__TO DO__
Copy the data below exactly, omitting any picture it contains.

— begin DATA LINES —

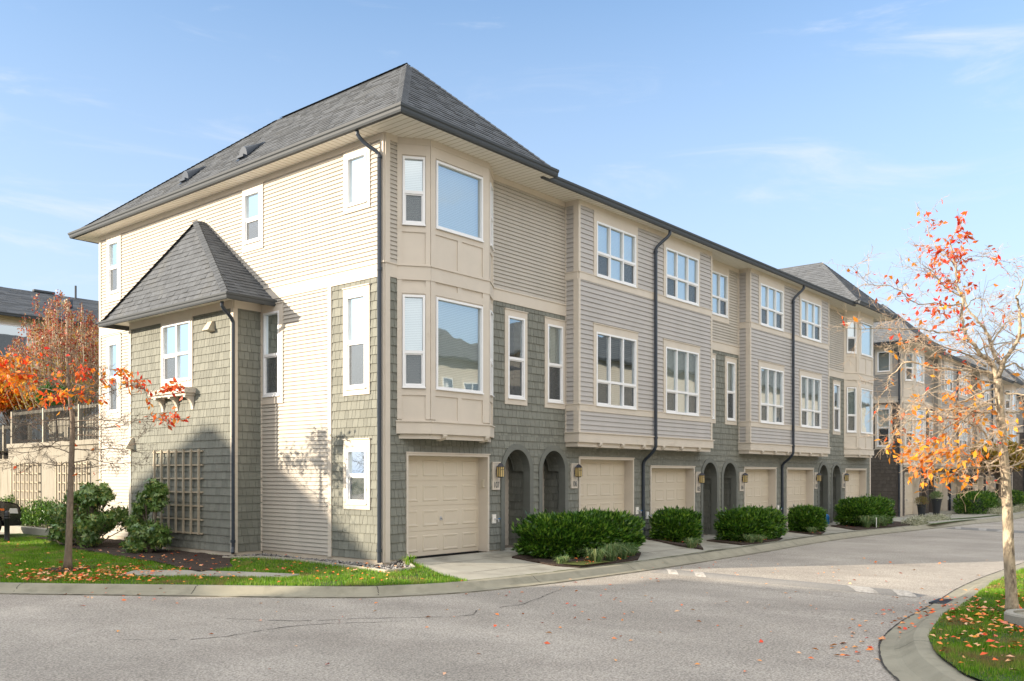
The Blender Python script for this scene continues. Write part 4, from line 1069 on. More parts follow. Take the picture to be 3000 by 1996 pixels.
def rdz(x,y):
    dm=min(min((x-p[0])**2+(y-p[1])**2 for p in PL[::2]),min((x-p[0])**2+(y-p[1])**2 for p in PR[::2]))**.5
    return zr(x)+(.13 if dm<.16 else (.07 if dm<.3 else (.02 if dm<.52 else .0)))
o=groundleaves([(1.2,-9.6,1.6,.25,110,rdz,onroad,1),(3,-9.3,1.2,.25,60,rdz,onroad,.9),(-1.5,-5.5,2.8,2.5,110,rdz,onroad,.9),(-4.6,1.6,.6,1.0,36,rdz,onroad,1),(6,-6,4,2,60,rdz,onroad,.9),(2,-3,3,.4,20,rdz,onroad,.9)]);tag(o,'loose red and orange leaves on the asphalt and along the right gutter','leaves',kind='stuff')
def inbeds(x,y): return any(pip(x,y,b) for b in BEDS)
o=groundleaves([(4.4,-2.3,1.0,.35,90,lambda x,y:land(x,y)+.05,inbeds,.9),(9,-1.5,.8,.5,50,lambda x,y:land(x,y)+.05,inbeds,.9),(12.8,-1.8,1,.4,60,lambda x,y:land(x,y)+.05,inbeds,.9),(17.5,-1.6,.8,.4,35,lambda x,y:land(x,y)+.05,inbeds,.9),(21.5,-1.9,1.5,.5,50,lambda x,y:land(x,y)+.05,inbeds,.9)]);tag(o,'orange leaves caught in the mulch below the laurel hedges','leaves',kind='stuff')
# ------------------------------------------------------------------ hedges and shrubs
def leafmass(P,N,L,W,up=.6,fold=.3,jit=.8):
    n=len(P);D=N+nr.normal(size=(n,3))*jit*.5;D[:,2]+=up;D/=np.linalg.norm(D,axis=1,keepdims=True)
    return leafquads(P,D,N+nr.normal(size=(n,3))*.4,nr.uniform(.7,1.2,n)*L,nr.uniform(.8,1.2,n)*W,fold)
def hedge(c,a,b,h,rz_,n,label,group='laurel hedges between the driveways',L=.125,W=.021):
    """rounded box hedge centre c (x,y), half sizes a,b, height h, heading rz_"""
    z0=land(*c)
    root=empty('laurel_hedge',(c[0],c[1],z0),rz_,label=label,cat='hedge',group=group)
    # superellipsoid surface + inner shells
    u=rdir(n,.1)
    q=u/(np.abs(u)**5).sum(1,keepdims=True)**.2
    sh=1-np.abs(nr.normal(0,.10,n))[:,None]
    lump=1+.05*np.sin(q[:,:1]*9+q[:,1:2]*5)+.05*np.sin(q[:,2:3]*8+q[:,:1]*6+c[0])+nr.normal(0,.02,(n,1))
    P=q*sh*lump*np.array([a,b,h*.52])+np.array([0,0,h*.5])
    spr=nr.random(n)<.03;P[spr]+=u[spr]*.06+np.array([0,0,.05])
    k=P[:,2]>.03;P=P[k];u=u[k]
    npmesh('foliage',leafmass(P,u,L,W,.75),4,'laurel',root)
    s=MB()
    m=14
    for _ in range(m):
        x,y=rng.uniform(-a,a)*.7,rng.uniform(-b,b)*.7
        s.tube([(x*.6,y*.6,-.02),(x*.85,y*.9,h*.35),(x+rng.uniform(-.1,.1),y,h*.8)],[.018,.012,.005],5)
    s.build('stems','twig_grey',root)
    # solid dark core added to block light, standing for the shade inside
    t=MB();t.lathe((0,0,.04),[(.01,0),(.55,.05),(.62,h*.4),(.58,h*.6),(.35,h*.68),(.02,h*.7)],14)
    t.v=[(x*a,y*b,z) for x,y,z in t.v];t.build('shade_core','hedge_dark',root)
    return root
hedge((4.60,-1.50),1.55,.50,.85,-.20,24000,'largest laurel hedge, between the first garage and the second, one corner sunlit')
hedge((9.85,-.85),.52,.5,.84,-.1,13000,'small rounded laurel hedge below the first dark downspout')
hedge((13.3,-1.45),1.28,.48,.82,-.1,16000,'long laurel hedge between the third garage and the fourth')
hedge((17.9,-1.3),.50,.45,.74,-.1,10000,'small laurel hedge with a yellow sprig, below the second dark downspout')
hedge((23.3,-1.45),1.55,.55,.95,-.08,16000,'last laurel hedge before the brown townhouse, with grass tufts at its foot')
for (x,y,a,l) in ((41.0,-1.3,2.2,'laurel hedge left of the flowering bed in front of the brown townhouse'),(48.5,-1.4,2.6,'laurel hedge behind the right tree trunk, in front of the brown townhouse'),(44.8,-.6,1.8,'darker laurel hedge set back behind the young street tree')):
    hd=hedge((x,y),a,.7,1.05,.02,4500,l,'hedges in front of the brown townhouse',L=.14,W=.03);hd.location.z=-.42
def rhodo(loc,R0,h,n,label,lob):
    root=empty('rhododendron',loc,label=label,cat='shrub',group='rhododendrons beside the bump-out')
    st=MB();out=[]
    for (x,y,z,r) in lob:
        st.tube(subd([(x*.1,y*.1,0),(x*.4,y*.4,z*.4),(x*.8,y*.8,z*.75),(x,y,z)],1),[.022,.02,.017,.014,.011,.006][:len(subd([(0,0,0),(0,0,1),(0,0,2),(0,0,3)],1))] if False else .012,5)
        m=int(n*r)
        u=rdir(m,.15);P=np.array([x,y,z])+nr.normal(0,.05,(m,3))+u*r*np.array([1,1,.8])*(1-np.abs(nr.normal(0,.42,(m,1))))*(1+.35*np.sin(u[:,:1]*6+x*9)*np.sin(u[:,1:2]*7+z*5))
        # whorls: 7 leaves around each point
        for k in range(7):
            th=2*np.pi*k/7+nr.uniform(0,6,m);t=np.cross(u,np.array([0,0,1.0]))+1e-6;t/=np.linalg.norm(t,axis=1,keepdims=True);b=np.cross(u,t)
            D=t*np.cos(th)[:,None]+b*np.sin(th)[:,None]+u*.25;D[:,2]-=.15;D/=np.linalg.norm(D,axis=1,keepdims=True)
            out.append(leafquads(P,D,u,nr.uniform(.08,.135,m),nr.uniform(.017,.026,m),.15))
        for _ in range(6):
            i=rng.randrange(m);st.tube([(x*.75,y*.75,z*.72),tuple((np.array([x*.9,y*.9,z*.85])+P[i])/2+.02),tuple(P[i])],[.009,.006,.004],4)
    npmesh('foliage',np.concatenate(out),4,'rhodo',root);st.build('stems','twig_grey',root)
def lobes(n,rx,ry,h,r0,seed,lean=0):
    q=random.Random(seed);o=[]
    for _ in range(n):
        z=h*q.random()**.8;w=math.sin(math.pi*min(1,.25+z/h*.72));a=q.uniform(0,6.28);k=q.random()**.5
        o.append((rx*w*k*math.cos(a),ry*w*k*math.sin(a)+lean*z,.15+z,r0*q.uniform(.6,1.25)))
    return o
rhodo((-1.30,9.6,-.12),1,1.7,420,'big dark green rhododendron nearest the left tree trunk',lobes(34,.8,1.45,1.3,.23,4))
rhodo((-1.35,6.6,-.1),1,1.5,420,'leggy rhododendron standing in front of the wall trellis',lobes(11,.45,.75,.5,.18,9)+[(.05,.45,1.05,.2),(0,-.35,1.15,.22),(.05,-.1,1.5,.2),(-.05,-.5,1.42,.15),(0,.25,1.28,.16),(.05,.65,.8,.18)])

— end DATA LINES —

__WRITTEN SOLUTION__
The Blender Python script for this scene continues. Write part 4, from line 1069 on. More parts follow. Take the picture to be 3000 by 1996 pixels.
def rdz(x,y):
    dm=min(min((x-p[0])**2+(y-p[1])**2 for p in PL[::2]),min((x-p[0])**2+(y-p[1])**2 for p in PR[::2]))**.5
    return zr(x)+(.13 if dm<.16 else (.07 if dm<.3 else (.02 if dm<.52 else .0)))
o=groundleaves([(1.2,-9.6,1.6,.25,110,rdz,onroad,1),(3,-9.3,1.2,.25,60,rdz,onroad,.9),(-1.5,-5.5,2.8,2.5,110,rdz,onroad,.9),(-4.6,1.6,.6,1.0,36,rdz,onroad,1),(6,-6,4,2,60,rdz,onroad,.9),(2,-3,3,.4,20,rdz,onroad,.9)]);tag(o,'loose red and orange leaves on the asphalt and along the right gutter','leaves',kind='stuff')
def inbeds(x,y): return any(pip(x,y,b) for b in BEDS)
o=groundleaves([(4.4,-2.3,1.0,.35,90,lambda x,y:land(x,y)+.05,inbeds,.9),(9,-1.5,.8,.5,50,lambda x,y:land(x,y)+.05,inbeds,.9),(12.8,-1.8,1,.4,60,lambda x,y:land(x,y)+.05,inbeds,.9),(17.5,-1.6,.8,.4,35,lambda x,y:land(x,y)+.05,inbeds,.9),(21.5,-1.9,1.5,.5,50,lambda x,y:land(x,y)+.05,inbeds,.9)]);tag(o,'orange leaves caught in the mulch below the laurel hedges','leaves',kind='stuff')
# ------------------------------------------------------------------ hedges and shrubs
def leafmass(P,N,L,W,up=.6,fold=.3,jit=.8):
    n=len(P);D=N+nr.normal(size=(n,3))*jit*.5;D[:,2]+=up;D/=np.linalg.norm(D,axis=1,keepdims=True)
    return leafquads(P,D,N+nr.normal(size=(n,3))*.4,nr.uniform(.7,1.2,n)*L,nr.uniform(.8,1.2,n)*W,fold)
def hedge(c,a,b,h,rz_,n,label,group='laurel hedges between the driveways',L=.125,W=.021):
    """rounded box hedge centre c (x,y), half sizes a,b, height h, heading rz_"""
    z0=land(*c)
    root=empty('laurel_hedge',(c[0],c[1],z0),rz_,label=label,cat='hedge',group=group)
    # superellipsoid surface + inner shells
    u=rdir(n,.1)
    q=u/(np.abs(u)**5).sum(1,keepdims=True)**.2
    sh=1-np.abs(nr.normal(0,.10,n))[:,None]
    lump=1+.05*np.sin(q[:,:1]*9+q[:,1:2]*5)+.05*np.sin(q[:,2:3]*8+q[:,:1]*6+c[0])+nr.normal(0,.02,(n,1))
    P=q*sh*lump*np.array([a,b,h*.52])+np.array([0,0,h*.5])
    spr=nr.random(n)<.03;P[spr]+=u[spr]*.06+np.array([0,0,.05])
    k=P[:,2]>.03;P=P[k];u=u[k]
    npmesh('foliage',leafmass(P,u,L,W,.75),4,'laurel',root)
    s=MB()
    m=14
    for _ in range(m):
        x,y=rng.uniform(-a,a)*.7,rng.uniform(-b,b)*.7
        s.tube([(x*.6,y*.6,-.02),(x*.85,y*.9,h*.35),(x+rng.uniform(-.1,.1),y,h*.8)],[.018,.012,.005],5)
    s.build('stems','twig_grey',root)
    # solid dark core added to block light, standing for the shade inside
    t=MB();t.lathe((0,0,.04),[(.01,0),(.55,.05),(.62,h*.4),(.58,h*.6),(.35,h*.68),(.02,h*.7)],14)
    t.v=[(x*a,y*b,z) for x,y,z in t.v];t.build('shade_core','hedge_dark',root)
    return root
hedge((4.60,-1.50),1.55,.50,.85,-.20,24000,'largest laurel hedge, between the first garage and the second, one corner sunlit')
hedge((9.85,-.85),.52,.5,.84,-.1,13000,'small rounded laurel hedge below the first dark downspout')
hedge((13.3,-1.45),1.28,.48,.82,-.1,16000,'long laurel hedge between the third garage and the fourth')
hedge((17.9,-1.3),.50,.45,.74,-.1,10000,'small laurel hedge with a yellow sprig, below the second dark downspout')
hedge((23.3,-1.45),1.55,.55,.95,-.08,16000,'last laurel hedge before the brown townhouse, with grass tufts at its foot')
for (x,y,a,l) in ((41.0,-1.3,2.2,'laurel hedge left of the flowering bed in front of the brown townhouse'),(48.5,-1.4,2.6,'laurel hedge behind the right tree trunk, in front of the brown townhouse'),(44.8,-.6,1.8,'darker laurel hedge set back behind the young street tree')):
    hd=hedge((x,y),a,.7,1.05,.02,4500,l,'hedges in front of the brown townhouse',L=.14,W=.03);hd.location.z=-.42
def rhodo(loc,R0,h,n,label,lob):
    root=empty('rhododendron',loc,label=label,cat='shrub',group='rhododendrons beside the bump-out')
    st=MB();out=[]
    for (x,y,z,r) in lob:
        st.tube(subd([(x*.1,y*.1,0),(x*.4,y*.4,z*.4),(x*.8,y*.8,z*.75),(x,y,z)],1),[.022,.02,.017,.014,.011,.006][:len(subd([(0,0,0),(0,0,1),(0,0,2),(0,0,3)],1))] if False else .012,5)
        m=int(n*r)
        u=rdir(m,.15);P=np.array([x,y,z])+nr.normal(0,.05,(m,3))+u*r*np.array([1,1,.8])*(1-np.abs(nr.normal(0,.42,(m,1))))*(1+.35*np.sin(u[:,:1]*6+x*9)*np.sin(u[:,1:2]*7+z*5))
        # whorls: 7 leaves around each point
        for k in range(7):
            th=2*np.pi*k/7+nr.uniform(0,6,m);t=np.cross(u,np.array([0,0,1.0]))+1e-6;t/=np.linalg.norm(t,axis=1,keepdims=True);b=np.cross(u,t)
            D=t*np.cos(th)[:,None]+b*np.sin(th)[:,None]+u*.25;D[:,2]-=.15;D/=np.linalg.norm(D,axis=1,keepdims=True)
            out.append(leafquads(P,D,u,nr.uniform(.08,.135,m),nr.uniform(.017,.026,m),.15))
        for _ in range(6):
            i=rng.randrange(m);st.tube([(x*.75,y*.75,z*.72),tuple((np.array([x*.9,y*.9,z*.85])+P[i])/2+.02),tuple(P[i])],[.009,.006,.004],4)
    npmesh('foliage',np.concatenate(out),4,'rhodo',root);st.build('stems','twig_grey',root)
def lobes(n,rx,ry,h,r0,seed,lean=0):
    q=random.Random(seed);o=[]
    for _ in range(n):
        z=h*q.random()**.8;w=math.sin(math.pi*min(1,.25+z/h*.72));a=q.uniform(0,6.28);k=q.random()**.5
        o.append((rx*w*k*math.cos(a),ry*w*k*math.sin(a)+lean*z,.15+z,r0*q.uniform(.6,1.25)))
    return o
rhodo((-1.30,9.6,-.12),1,1.7,420,'big dark green rhododendron nearest the left tree trunk',lobes(34,.8,1.45,1.3,.23,4))
rhodo((-1.35,6.6,-.1),1,1.5,420,'leggy rhododendron standing in front of the wall trellis',lobes(11,.45,.75,.5,.18,9)+[(.05,.45,1.05,.2),(0,-.35,1.15,.22),(.05,-.1,1.5,.2),(-.05,-.5,1.42,.15),(0,.25,1.28,.16),(.05,.65,.8,.18)])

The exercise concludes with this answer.